Friday, December 31, 2010

Aaron Thompson

The Pirates claimed LHP Aaron Thompson, 23, off waivers from the Nationals last week. To claim him, they had to DFA Wil Ledezma. That shows either how much the FO thought of Thompson or how little they thought of Ledezma.

Thompson was born in Sante Fe, New Mexico, and raised mostly in Beaumont, Texas, graduating from Houston's Second Baptist High in 2005. At Second Baptist, he went 8-3 with two saves and 0.84 earned run average in 14 games as a senior, with 133 strikeouts and 35 walks in 66 innings.

The book on him was that he'd be a tough sign in the draft because of a commitment to Texas A&M, but the Aggies fired their coaching staff, and so Thompson willingly entered the player pool.

He was drafted by the Florida Marlins in the first round (22nd overall) of the 2005 draft, and got a $1.225M bonus. Lefties that strike out two batters per innings, even at the prep level, don't exactly grow on trees.

He jumped right into the Gulf Coast rookie league after signing. Thompson was 2-4 with a 4.50 ERA and a 1.63 WHIP in eight starts, but averaged 11-1/2 K's per game.

That got him promoted to Jamestown, the Fish short-season club, later in the season. Thompson went 1-2 in five starts and lowered his ERA to 3.10. His K rate dropped drastically, though, and would hover around seven per 9 innings from that time forward.

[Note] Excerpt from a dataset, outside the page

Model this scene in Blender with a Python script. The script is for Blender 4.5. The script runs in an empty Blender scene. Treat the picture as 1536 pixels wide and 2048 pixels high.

He moved up to Class A Greensboro in 2006, going 8-8 with a 3.63 ERA in 24 starts. Thompson was the Marlins' Minor League Pitcher of the Month for May, going 4-0 with 0.53 ERA in five starts (6 BB, 34 K in 33-2/3 IP). Thompson also was the Sally League's Player of the Week in mid-May, and was a member of the South Atlantic League All-Star Team.

At the end of 2006, Thompson was ranked as Florida's #6 prospect, according to Baseball Prospectus, which called him “a solid but unspectacular left-handed starter.”

In 2007, he took the next step and pitched for High Class A Jupiter, where Thompson logged a 4-6 record and 3.37 ERA. His walks, hits, and WHIP were all getting in line, too, and Thompson continued on his journey, going to Class AA Carolina.

But Thompson would struggle mightily there. He dealt with shoulder issues in 2008 that cost him two months of the season, and when he was healthy, opposing batters teed off on him. Thompson's record was 2-5 with a 5.26 ERA, and his peripherals were even worse - 12 hits, 4 walks and just 6 K's per nine, with a WHIP of 1.849.

In 2009, he regained his mojo. Thompson was 5-9 with a 4.11 ERA in A Jacksonville before being dealt to the Nats at the deadline for Nick Johnson. In the remaining month, he would go 0-3 with a 3.31 ERA in six starts for Washington's AA club, Harrisburg.

Thompson also had to get himself into a new pitching groove. While the Marlins stressed working the outside half of the plate, the Nationals wanted their guys to pitch inside.

He was assigned to Harrisburg again in 2010, where he went 4-13 with a 5.80 ERA. In 26 starts, he set several negative career marks: his BB/9 ratio of 5.40 walks/9 innings, HR's allowed (16), walks issued (53), runs allowed (88) and ERA (5.80). Not too surprisingly, the Nat's waived him, and the Bucs couldn't resist claiming him.

The million-dollar question is: has Thompson hit the wall at AA, as some evaluators believe, or was 2010 just a bad year as he tried to convert from the Marlin philosophy of working away to the Nat's system of pitching in?

There is some potential upside to Thompson. He's young with a four-pitch arsenal: a low-90s fastball that rises, a plus change-up, a good curve and a workable slider. He's unafraid to attack the strike zone.

Thompson also boasts a good pick-off move and is effective overall at holding runners. His home run rate is an excellent 1 every 14 innings of work. He's said to have the potential to become a #3 or 4 starter in the show as a finesse left-hander.

But he hasn't been able to pitch his way out of Class AA yet, showing no consistency at that level. His career strikeout rate of 6.9/nine innings is a marginal red flag. And he may be another case of a hot-shot high-school pitcher whose future projection was more optimistic than his talent.

Apparently the Pirates liked some of his peripheral numbers, at least enough to overcome the negatives, and plan to add him to Altoona's rotation. After all, a team never does have enough pitching, and being a lefty is an added bonus.

And hey, he'll fit right in, joining Joel Hanrahan and Scott Olsen. If you can't make it in DC, the Pirates are always ready to give you a another chance.